Evola adopts dignity and transcendence as a necessity for involvement in politics that will not be harmful to the humans who live under that system—which means the very characteristics that define the successful politician are to him seeds of societal doom. It seems that for an esoteric thinker politics is a cyclic purging mechanism that produces nothing of value, of human consequence, but just expands the Wasteland.
I am sure some will embrace Evola as an inspiration for some type of political movement. However, for the serenity of his ghost, I hope it does not happen. For those on the Right I think the most beneficial point he makes is that by aligning with capitalists, the cultural Right has forsaken itself and foredoomed its cause. For capitalism is no different from any of the other political ideologies that have plagued the 20th Century and beyond. As Evola points out quite softly, as an esoteric would, all of these political ideologies are based on material good not humanity, and that the worst of these systems reduce the human to a material good.
Evola makes the case that tradition is misused as a tool for conformity, that it is meant to be a spiritual reference, and inspirational, not stifling, which comes from the esoteric tradition and cannot really be fathomed by a committed protestant, modern liberal Hebrew or Atheist. Let me close with and suggestion that multiple reads of Evola are in order if you seem to be inspired to some political action based on his writing.
From 126-129 Evola charts the material-feminine order as ‘society’ and the spiritual-male order as the State, which have fallen into imbalance, resulting in a lopsided political polarity as the political idea of the State has given way to the material idea of the society to coalesce as a regressive entity skewed toward material and maternal concerns, a ‘Motherland.’ As he points out, “A brief overview will clarify the regressive meaning of the myth of the nation.”
Evola’s base premise is that transcendent men are necessary for a world of decency and dignity, and that psychological death and rebirth must be accomplished if one is to be a man, as in the universal primal tradition. Since no political systems encourage or achieve this—and tend to order life in such a way as to suppress that desire in all but their elite military combatants—they are therefore dark spiritually corrosive forces.
Below are some quotes:
“[the revolutionary is] part of history’s demolition squad. Those who are still standing upright in this world of ruins* are at a higher level; their watchword is Tradition.”

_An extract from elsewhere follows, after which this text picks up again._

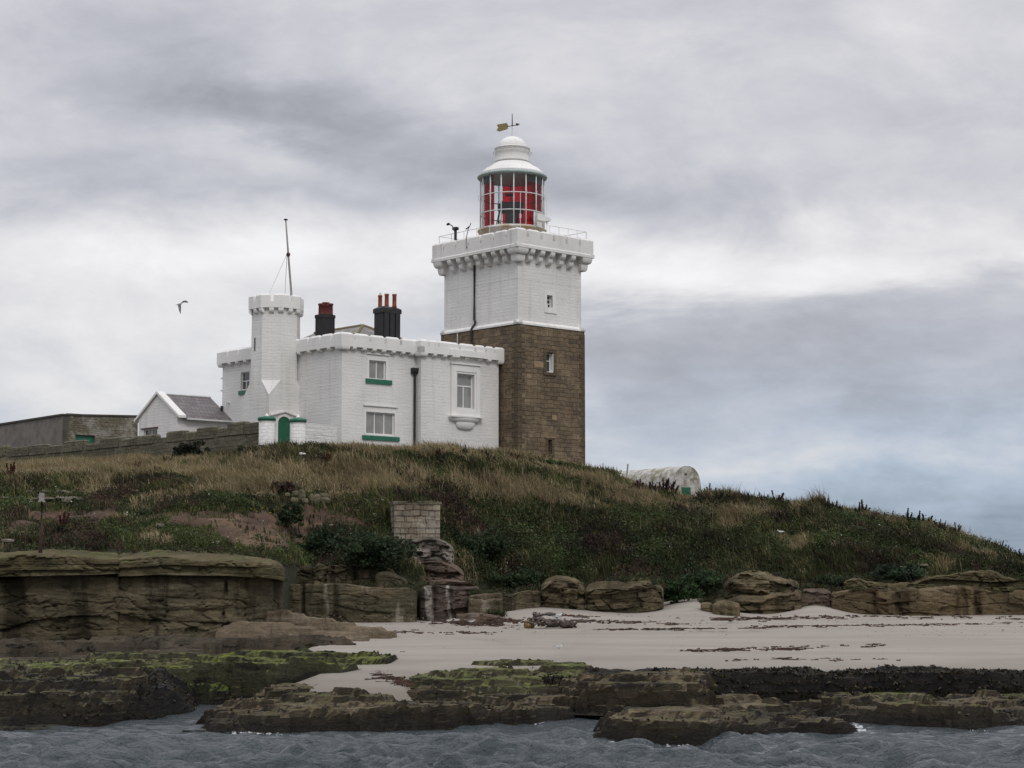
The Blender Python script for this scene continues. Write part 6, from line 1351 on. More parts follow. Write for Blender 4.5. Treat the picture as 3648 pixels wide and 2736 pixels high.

*If you think at this point, what ruins?, what city? after what war? what place was still bombed into ruble when he wrote this? then don’t bother reading Evola. He means cultural and spiritual ruins.
“…totalitarianism merely represents the counterfeited image of the ideal.”
“…the economic order should never be anything more than an order of means…as a foundation what must be implemented here is the above-mentioned principle of the depoliticization of the socioeconomic forces.”
If Julius Evola’s hermetic formula for understanding the essence and workings of society is correct, the 21st Century looks to be shaping up as a spiritually ruinous time.